• **PROBLEM STATEMENT**
Find the lines that contain the word "Write" and copy each one.

Scene modeling code data

====

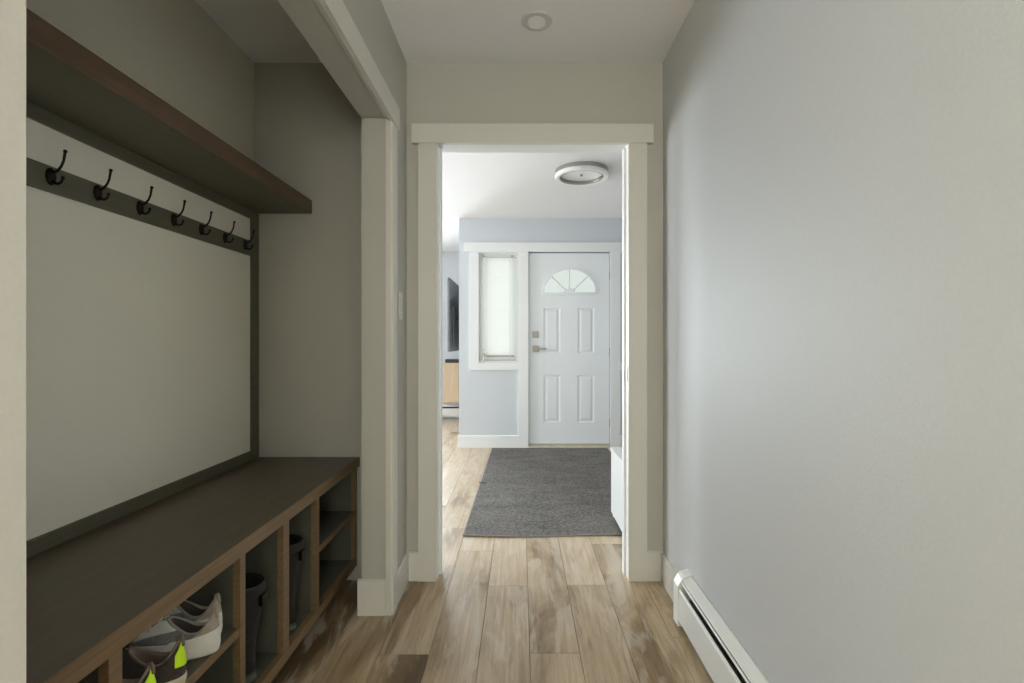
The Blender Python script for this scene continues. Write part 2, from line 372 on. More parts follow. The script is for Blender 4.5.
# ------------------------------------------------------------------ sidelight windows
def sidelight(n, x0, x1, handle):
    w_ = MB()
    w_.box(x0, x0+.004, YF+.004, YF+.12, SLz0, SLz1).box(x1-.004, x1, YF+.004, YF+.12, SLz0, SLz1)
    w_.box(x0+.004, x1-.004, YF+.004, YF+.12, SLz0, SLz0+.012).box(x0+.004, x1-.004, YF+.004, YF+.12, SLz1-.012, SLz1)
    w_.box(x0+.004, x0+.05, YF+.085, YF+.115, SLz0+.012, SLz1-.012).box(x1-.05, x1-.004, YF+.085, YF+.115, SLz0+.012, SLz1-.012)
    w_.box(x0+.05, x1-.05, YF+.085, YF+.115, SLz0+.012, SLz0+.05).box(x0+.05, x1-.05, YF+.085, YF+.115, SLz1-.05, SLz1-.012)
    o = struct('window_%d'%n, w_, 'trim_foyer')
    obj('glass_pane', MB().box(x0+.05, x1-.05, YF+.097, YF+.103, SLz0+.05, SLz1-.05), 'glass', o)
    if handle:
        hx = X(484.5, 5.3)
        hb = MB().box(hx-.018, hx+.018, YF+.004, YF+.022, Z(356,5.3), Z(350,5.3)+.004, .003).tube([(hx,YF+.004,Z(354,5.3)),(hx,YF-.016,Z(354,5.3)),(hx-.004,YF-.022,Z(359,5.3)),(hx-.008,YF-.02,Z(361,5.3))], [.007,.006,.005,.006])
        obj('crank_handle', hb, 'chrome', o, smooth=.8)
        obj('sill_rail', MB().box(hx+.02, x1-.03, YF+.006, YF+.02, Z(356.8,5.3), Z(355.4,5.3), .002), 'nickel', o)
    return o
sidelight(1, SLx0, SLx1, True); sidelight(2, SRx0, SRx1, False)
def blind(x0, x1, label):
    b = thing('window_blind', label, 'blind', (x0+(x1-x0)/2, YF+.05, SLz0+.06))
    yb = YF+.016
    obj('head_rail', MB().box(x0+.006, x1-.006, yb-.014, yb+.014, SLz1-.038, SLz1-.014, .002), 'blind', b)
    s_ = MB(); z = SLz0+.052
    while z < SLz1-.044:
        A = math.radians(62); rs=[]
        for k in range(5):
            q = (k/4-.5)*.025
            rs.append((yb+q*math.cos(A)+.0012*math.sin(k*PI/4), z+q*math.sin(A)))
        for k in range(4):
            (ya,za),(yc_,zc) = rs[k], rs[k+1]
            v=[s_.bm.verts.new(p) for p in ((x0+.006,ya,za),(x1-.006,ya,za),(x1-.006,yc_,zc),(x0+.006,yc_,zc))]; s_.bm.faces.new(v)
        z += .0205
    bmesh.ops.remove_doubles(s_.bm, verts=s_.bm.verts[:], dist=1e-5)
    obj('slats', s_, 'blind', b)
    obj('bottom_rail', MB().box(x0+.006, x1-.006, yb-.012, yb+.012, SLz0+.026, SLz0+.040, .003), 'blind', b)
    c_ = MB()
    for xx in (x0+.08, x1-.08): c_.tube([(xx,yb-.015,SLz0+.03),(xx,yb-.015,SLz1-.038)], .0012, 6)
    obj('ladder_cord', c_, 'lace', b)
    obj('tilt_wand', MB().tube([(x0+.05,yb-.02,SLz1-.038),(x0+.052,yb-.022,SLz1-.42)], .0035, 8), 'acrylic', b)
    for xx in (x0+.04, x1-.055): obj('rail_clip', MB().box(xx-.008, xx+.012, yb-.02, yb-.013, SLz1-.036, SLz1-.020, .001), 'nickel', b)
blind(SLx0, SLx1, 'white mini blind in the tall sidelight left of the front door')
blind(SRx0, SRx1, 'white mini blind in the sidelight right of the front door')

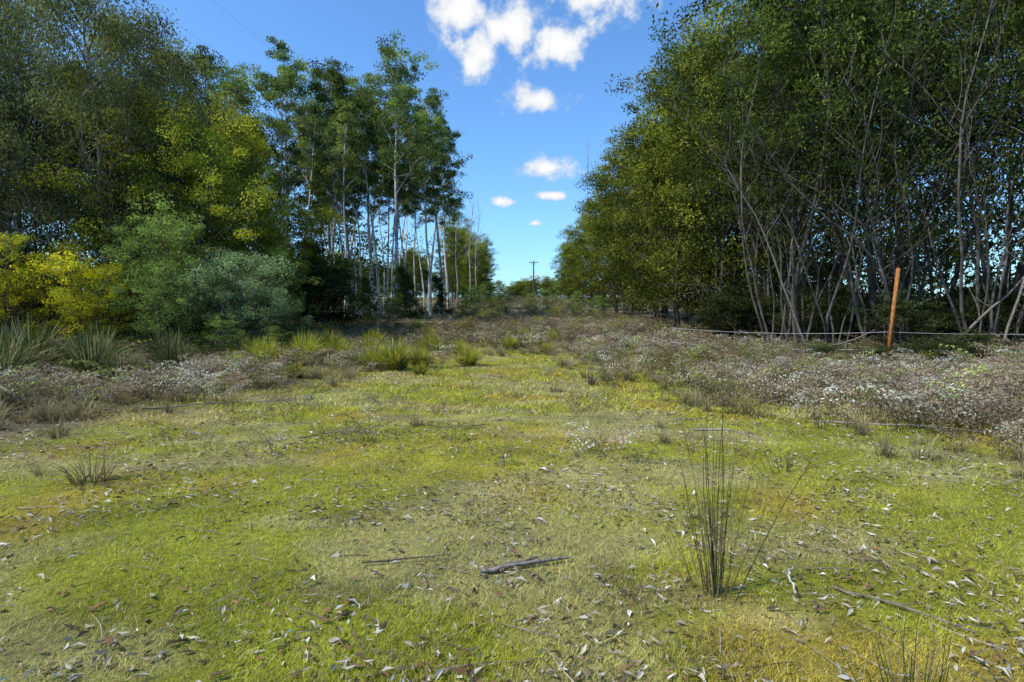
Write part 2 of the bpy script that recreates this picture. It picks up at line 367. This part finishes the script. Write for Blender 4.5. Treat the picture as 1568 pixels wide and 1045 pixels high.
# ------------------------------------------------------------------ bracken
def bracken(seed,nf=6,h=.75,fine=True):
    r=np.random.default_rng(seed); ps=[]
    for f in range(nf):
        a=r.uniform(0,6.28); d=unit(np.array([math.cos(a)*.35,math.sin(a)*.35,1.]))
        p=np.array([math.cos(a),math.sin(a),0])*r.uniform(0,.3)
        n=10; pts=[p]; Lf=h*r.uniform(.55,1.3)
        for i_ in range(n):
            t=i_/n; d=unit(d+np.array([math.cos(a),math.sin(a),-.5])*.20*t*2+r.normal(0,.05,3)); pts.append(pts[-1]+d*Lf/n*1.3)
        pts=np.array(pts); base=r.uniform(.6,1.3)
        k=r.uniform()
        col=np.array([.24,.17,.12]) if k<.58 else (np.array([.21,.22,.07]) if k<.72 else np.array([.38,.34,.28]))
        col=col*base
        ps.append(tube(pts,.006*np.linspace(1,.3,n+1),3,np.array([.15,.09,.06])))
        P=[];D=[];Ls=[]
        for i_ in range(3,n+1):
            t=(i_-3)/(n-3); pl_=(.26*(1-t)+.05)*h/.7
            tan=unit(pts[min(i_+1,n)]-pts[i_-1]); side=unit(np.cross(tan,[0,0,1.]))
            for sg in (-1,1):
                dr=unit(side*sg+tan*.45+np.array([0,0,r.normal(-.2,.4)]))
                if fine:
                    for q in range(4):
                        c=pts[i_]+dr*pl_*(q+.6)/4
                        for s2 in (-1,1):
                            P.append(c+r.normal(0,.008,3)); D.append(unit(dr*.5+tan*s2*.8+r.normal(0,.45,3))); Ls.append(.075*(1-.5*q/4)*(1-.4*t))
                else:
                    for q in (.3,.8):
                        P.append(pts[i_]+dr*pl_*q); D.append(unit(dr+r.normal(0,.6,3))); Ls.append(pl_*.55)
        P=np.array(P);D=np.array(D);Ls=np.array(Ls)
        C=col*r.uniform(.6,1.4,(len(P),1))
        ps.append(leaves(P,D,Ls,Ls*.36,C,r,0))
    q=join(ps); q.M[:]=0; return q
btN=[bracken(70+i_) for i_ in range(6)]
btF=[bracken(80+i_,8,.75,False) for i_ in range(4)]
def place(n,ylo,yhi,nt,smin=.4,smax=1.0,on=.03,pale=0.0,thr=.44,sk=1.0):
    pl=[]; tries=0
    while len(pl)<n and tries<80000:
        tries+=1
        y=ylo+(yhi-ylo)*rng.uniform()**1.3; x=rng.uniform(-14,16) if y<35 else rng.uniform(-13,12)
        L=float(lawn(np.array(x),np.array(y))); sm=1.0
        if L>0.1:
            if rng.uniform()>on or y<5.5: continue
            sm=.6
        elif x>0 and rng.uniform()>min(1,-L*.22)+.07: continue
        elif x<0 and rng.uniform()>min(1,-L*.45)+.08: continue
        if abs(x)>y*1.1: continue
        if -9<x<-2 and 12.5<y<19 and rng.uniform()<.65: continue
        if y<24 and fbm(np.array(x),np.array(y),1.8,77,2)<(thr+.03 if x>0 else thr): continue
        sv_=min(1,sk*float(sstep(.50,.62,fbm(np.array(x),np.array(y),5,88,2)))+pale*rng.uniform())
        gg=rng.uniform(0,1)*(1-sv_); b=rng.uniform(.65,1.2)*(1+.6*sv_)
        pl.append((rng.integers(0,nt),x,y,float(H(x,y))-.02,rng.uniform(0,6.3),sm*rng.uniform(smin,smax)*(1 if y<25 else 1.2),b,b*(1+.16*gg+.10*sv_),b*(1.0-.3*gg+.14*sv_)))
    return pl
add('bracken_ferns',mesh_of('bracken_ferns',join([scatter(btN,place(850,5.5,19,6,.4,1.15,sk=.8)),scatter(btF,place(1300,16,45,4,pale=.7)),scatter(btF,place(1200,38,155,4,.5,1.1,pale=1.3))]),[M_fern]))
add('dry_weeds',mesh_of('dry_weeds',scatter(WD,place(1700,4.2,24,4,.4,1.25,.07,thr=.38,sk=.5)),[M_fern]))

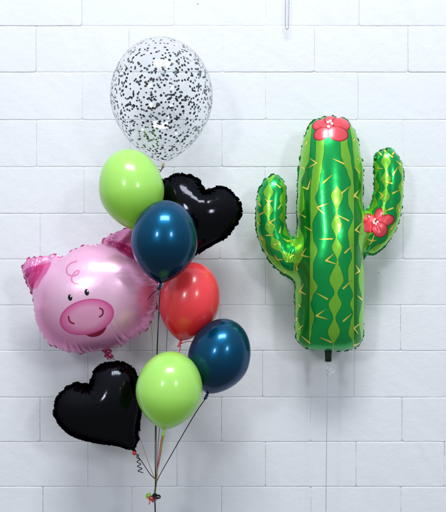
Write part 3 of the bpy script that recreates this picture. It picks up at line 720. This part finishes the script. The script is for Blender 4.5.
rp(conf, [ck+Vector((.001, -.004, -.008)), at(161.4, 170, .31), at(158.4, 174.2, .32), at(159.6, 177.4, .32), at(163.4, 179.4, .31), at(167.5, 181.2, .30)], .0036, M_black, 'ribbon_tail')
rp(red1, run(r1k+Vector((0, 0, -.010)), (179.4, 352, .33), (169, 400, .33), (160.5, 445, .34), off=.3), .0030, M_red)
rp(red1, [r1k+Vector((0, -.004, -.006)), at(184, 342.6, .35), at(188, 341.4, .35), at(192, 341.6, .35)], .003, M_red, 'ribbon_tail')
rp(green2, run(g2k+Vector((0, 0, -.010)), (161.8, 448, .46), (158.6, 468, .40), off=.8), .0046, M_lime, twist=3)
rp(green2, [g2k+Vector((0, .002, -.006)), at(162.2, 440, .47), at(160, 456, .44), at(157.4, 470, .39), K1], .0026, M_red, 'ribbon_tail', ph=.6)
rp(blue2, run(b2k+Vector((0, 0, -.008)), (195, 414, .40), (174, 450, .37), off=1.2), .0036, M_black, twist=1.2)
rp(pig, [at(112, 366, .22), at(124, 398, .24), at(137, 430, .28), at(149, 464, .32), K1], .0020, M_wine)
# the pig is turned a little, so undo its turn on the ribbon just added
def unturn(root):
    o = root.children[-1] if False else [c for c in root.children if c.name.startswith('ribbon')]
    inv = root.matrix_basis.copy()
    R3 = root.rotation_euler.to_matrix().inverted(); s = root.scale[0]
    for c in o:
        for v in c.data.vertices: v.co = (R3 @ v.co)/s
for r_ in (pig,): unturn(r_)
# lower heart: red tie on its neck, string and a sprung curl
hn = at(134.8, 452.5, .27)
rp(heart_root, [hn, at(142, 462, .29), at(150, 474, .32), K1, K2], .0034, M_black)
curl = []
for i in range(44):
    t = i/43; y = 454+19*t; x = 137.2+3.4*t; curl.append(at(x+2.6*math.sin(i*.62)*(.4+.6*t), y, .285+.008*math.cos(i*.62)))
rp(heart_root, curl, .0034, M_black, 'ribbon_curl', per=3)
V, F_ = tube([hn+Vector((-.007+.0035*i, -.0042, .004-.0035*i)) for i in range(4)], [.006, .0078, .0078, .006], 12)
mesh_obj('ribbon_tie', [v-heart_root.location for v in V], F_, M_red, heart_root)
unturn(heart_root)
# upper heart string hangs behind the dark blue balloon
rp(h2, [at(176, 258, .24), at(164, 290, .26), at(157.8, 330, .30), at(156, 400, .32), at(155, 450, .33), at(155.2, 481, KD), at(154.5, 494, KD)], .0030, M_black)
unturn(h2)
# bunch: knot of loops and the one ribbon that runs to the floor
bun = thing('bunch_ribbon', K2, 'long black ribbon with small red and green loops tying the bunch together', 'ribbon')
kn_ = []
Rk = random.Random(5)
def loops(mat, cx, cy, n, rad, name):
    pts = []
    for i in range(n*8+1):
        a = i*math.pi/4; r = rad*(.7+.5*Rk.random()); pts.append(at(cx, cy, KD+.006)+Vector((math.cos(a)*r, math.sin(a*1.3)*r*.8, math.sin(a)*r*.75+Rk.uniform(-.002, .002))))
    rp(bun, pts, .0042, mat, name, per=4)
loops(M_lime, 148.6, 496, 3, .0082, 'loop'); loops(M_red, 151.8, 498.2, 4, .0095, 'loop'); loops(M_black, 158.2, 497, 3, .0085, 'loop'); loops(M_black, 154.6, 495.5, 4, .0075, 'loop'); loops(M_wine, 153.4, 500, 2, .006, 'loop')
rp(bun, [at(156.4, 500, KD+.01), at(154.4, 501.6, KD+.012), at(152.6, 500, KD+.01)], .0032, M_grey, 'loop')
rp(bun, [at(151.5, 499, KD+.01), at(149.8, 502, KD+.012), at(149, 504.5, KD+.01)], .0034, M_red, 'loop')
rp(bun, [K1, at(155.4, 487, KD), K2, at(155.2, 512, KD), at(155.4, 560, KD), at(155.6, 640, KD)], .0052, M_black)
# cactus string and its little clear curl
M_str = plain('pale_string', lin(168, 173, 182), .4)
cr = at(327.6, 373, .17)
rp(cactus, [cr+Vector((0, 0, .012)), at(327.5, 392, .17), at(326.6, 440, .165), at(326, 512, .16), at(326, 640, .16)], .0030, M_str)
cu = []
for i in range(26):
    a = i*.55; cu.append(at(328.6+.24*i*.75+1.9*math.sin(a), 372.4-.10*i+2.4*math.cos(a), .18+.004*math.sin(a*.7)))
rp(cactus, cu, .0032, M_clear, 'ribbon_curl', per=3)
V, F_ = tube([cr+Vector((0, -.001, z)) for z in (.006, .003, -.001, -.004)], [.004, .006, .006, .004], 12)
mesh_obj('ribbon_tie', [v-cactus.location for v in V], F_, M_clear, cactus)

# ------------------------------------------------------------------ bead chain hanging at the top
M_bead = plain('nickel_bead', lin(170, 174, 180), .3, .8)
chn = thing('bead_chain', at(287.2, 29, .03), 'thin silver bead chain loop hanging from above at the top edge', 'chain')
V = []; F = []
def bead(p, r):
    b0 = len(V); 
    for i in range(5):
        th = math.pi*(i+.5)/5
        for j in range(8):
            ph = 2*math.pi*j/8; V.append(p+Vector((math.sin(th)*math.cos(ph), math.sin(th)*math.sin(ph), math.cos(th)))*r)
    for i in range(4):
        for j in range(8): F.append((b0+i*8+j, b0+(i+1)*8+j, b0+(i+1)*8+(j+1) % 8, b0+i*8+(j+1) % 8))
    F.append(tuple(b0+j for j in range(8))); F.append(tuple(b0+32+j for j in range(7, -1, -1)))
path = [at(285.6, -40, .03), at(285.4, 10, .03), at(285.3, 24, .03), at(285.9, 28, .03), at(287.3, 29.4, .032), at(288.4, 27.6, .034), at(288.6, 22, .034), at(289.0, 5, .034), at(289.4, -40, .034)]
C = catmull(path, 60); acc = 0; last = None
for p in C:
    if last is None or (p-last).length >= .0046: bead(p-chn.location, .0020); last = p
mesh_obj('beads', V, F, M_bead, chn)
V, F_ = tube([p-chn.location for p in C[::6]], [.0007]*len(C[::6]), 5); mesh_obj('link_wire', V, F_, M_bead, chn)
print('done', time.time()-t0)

====

• **WRITTEN SOLUTION**
The Blender Python script for this scene continues. Write part 2, from line 372 on. More parts follow. The script is for Blender 4.5.
Write part 2 of the bpy script that recreates this picture. It picks up at line 367. This part finishes the script. Write for Blender 4.5. Treat the picture as 1568 pixels wide and 1045 pixels high.
Write part 3 of the bpy script that recreates this picture. It picks up at line 720. This part finishes the script. The script is for Blender 4.5.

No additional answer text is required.